Verstehst Du, Muster, Schubladen und daraus sich ergebende Prioritäten sind immer vorhanden. Und sie sind immer mit einer gewissen Diskriminierung verbunden. Aber keiner würde einem Jungen oder Mädchen einen Vorwurf machen, wenn er seine Freunde nach solchen Prioritäten aussucht. Auch beim Personaler, der darauf bedacht ist, die bestmögliche Kooperation und Kommunkation im Team anzustreben, ist die Angelegenheit nicht immer eindeutig.
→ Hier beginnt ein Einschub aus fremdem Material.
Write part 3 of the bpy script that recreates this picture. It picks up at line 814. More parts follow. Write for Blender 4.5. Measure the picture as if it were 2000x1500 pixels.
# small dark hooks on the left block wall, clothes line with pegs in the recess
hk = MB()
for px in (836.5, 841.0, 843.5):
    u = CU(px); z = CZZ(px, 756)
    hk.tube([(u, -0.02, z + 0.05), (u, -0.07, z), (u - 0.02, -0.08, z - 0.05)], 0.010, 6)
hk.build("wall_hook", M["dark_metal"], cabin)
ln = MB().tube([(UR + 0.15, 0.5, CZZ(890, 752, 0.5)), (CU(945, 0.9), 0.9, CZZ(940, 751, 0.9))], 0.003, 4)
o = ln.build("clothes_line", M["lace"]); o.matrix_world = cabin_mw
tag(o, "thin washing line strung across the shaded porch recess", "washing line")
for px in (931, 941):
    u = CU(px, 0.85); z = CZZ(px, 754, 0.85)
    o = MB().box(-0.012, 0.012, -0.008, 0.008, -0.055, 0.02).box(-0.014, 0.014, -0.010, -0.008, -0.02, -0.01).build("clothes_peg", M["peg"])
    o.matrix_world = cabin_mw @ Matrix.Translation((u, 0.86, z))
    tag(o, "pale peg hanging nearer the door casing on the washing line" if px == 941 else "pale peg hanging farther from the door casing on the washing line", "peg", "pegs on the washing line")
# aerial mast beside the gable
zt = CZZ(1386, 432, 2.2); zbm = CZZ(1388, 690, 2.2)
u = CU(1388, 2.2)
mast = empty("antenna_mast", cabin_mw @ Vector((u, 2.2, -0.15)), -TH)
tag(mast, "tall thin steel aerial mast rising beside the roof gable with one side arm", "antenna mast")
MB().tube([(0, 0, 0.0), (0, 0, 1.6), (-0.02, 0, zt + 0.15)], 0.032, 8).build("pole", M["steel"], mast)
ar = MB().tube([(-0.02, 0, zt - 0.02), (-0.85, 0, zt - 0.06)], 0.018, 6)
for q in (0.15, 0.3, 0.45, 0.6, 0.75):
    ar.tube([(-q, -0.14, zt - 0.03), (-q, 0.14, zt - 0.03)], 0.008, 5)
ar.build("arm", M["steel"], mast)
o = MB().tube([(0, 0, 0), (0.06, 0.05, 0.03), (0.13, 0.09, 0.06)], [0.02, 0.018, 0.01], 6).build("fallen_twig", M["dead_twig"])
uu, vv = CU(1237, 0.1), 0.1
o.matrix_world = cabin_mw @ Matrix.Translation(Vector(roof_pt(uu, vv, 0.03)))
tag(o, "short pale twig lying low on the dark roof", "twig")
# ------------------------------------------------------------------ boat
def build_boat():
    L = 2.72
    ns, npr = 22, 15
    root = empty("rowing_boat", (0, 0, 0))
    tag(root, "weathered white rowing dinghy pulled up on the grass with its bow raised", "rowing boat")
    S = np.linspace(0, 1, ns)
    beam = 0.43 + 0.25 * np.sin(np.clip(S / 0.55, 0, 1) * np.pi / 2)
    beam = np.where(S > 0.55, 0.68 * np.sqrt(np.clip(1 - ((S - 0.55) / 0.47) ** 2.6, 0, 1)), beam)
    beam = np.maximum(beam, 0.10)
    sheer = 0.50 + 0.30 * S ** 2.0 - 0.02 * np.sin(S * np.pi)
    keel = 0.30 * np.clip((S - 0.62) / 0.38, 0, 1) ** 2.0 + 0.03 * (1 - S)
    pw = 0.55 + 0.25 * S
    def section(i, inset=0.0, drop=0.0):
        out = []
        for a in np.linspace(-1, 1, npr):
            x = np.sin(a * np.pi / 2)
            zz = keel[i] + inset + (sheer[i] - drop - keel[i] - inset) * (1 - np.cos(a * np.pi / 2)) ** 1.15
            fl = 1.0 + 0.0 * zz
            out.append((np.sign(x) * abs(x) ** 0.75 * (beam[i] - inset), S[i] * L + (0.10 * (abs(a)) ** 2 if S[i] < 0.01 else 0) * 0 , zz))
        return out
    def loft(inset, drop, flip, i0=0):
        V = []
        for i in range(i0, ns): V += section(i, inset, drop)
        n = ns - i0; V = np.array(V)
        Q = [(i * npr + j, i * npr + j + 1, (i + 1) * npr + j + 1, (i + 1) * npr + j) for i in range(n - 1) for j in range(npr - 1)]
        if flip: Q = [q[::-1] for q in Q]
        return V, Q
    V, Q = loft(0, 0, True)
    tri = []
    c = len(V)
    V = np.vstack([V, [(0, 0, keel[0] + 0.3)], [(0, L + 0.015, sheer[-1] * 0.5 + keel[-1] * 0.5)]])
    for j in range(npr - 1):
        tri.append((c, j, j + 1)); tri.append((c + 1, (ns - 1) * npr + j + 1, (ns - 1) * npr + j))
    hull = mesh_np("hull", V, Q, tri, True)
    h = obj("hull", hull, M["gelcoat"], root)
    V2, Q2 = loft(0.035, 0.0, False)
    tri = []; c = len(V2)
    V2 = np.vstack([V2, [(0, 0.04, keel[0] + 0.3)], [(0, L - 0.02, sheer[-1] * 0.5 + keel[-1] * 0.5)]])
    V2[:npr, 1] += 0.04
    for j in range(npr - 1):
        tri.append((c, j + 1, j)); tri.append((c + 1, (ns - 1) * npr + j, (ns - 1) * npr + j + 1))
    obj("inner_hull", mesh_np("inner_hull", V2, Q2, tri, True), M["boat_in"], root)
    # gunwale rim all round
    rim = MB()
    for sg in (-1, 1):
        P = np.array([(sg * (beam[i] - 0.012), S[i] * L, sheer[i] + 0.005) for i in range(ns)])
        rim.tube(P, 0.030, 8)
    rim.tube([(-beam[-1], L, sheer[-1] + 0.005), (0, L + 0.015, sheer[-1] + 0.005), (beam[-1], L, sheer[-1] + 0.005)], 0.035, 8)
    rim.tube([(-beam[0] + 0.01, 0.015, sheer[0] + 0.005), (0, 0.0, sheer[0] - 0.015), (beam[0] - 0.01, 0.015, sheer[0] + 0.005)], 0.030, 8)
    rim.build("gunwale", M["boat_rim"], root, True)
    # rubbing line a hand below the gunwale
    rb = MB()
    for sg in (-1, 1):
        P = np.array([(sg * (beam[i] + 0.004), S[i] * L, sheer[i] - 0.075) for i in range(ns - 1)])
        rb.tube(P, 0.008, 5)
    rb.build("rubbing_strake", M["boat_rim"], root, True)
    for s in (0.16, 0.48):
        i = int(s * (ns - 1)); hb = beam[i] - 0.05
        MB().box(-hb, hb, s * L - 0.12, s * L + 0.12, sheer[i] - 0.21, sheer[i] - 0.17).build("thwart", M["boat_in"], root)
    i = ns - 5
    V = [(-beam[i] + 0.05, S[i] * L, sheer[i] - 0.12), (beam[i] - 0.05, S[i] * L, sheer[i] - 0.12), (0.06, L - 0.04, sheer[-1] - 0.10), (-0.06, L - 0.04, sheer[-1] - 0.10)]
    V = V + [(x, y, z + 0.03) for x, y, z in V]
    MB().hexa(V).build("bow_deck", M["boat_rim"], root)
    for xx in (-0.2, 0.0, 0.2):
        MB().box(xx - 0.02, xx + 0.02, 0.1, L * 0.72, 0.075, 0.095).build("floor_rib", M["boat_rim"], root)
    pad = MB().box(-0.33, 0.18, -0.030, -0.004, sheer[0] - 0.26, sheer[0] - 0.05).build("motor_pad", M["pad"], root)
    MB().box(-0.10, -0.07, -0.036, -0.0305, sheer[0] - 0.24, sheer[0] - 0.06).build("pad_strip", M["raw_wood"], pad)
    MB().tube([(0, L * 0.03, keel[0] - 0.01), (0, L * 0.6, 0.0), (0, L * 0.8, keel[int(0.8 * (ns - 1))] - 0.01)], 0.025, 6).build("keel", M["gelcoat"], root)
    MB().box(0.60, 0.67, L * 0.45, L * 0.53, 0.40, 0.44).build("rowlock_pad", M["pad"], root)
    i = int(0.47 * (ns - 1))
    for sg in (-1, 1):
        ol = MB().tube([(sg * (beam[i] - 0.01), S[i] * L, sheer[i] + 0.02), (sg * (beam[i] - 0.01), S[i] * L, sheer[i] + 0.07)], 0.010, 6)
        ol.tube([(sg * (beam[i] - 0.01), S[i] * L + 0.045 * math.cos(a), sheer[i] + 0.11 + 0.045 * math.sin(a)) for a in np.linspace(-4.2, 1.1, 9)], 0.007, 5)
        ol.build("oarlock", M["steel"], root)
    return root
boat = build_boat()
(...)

Und irgendwann, noch weit bevor diese Prioritäten tatsächlich und bewusst rassistisch sein müssen, kommt es zu einer beträchtlichen und signifikanten Benachteiligung einer bestimmten Bevölkerungsgruppe. Und das ist nicht in Ordnung und sollte bekämpft werden.
Aber mit dem Kampfbegriff Alltagsrassismus schießt man dabei völlig am Ziel vorbei und erreicht die Leute gar nicht, auf die es eigentlich ankommt. Denn die sehen sich - durchaus berechtigt - meilenweit davon entfernt, einem Dönerbudenbesitzer irgendein Leid zu wünschen oder die Integrationsbeauftragte der Bundesregierung in Anatolien entsorgen zu wollen. Wen willst Du damit also erreichen, was willst Du so verändern?
Unser Addressat müßte der Bildungsbürger sein, der stolz ist auf die Aufklärung, die Menschenrechte und seine demokratische Grundgesinnung und der selbst ein Stück weit erschüttert darüber wäre, welch fremdenfeindliche Auswirkungen seine eigenen Kriterien und Präferenzen, seine Entscheidungen haben. Der Lehrer etwa, der dem einen Schüler trotz vergleichbarer Leistungen höheres Potential zutraut als dem anderen und ihm darum eher eine Gymnasiumsempfehlung gibt. Oder der Professor, der die größere Religiösität des einen Studenten als fehlende Affinität zur Wissenschaft deutet. Oder den Personaler, der einfach nur eine gute Stimmung in seinem Team anstrebt, in dem zur Stärkung des sozialen Zusammenhalts regelmäßig ein Weißwurstfrühstück stattfindet usw.
Das sind alles keine Rassisten und mit den meisten von ihnen ließe sich sehr gut darüber reden, wenn Du ihnen Zahlen vorlegst, welche Auswirkungen ihre scheinbar wertneutralen und rationalen Kriterien und Präferenzen für Angehörige einer bestimmten Bevölkerungsgruppe gesamtgesellschaftlich haben. Aber eben nicht, wenn Du sie von vornherein des Rassismus beschuldigst, wogegen sie sich völlig zu recht wehren oder was sie einfach nur ignorieren.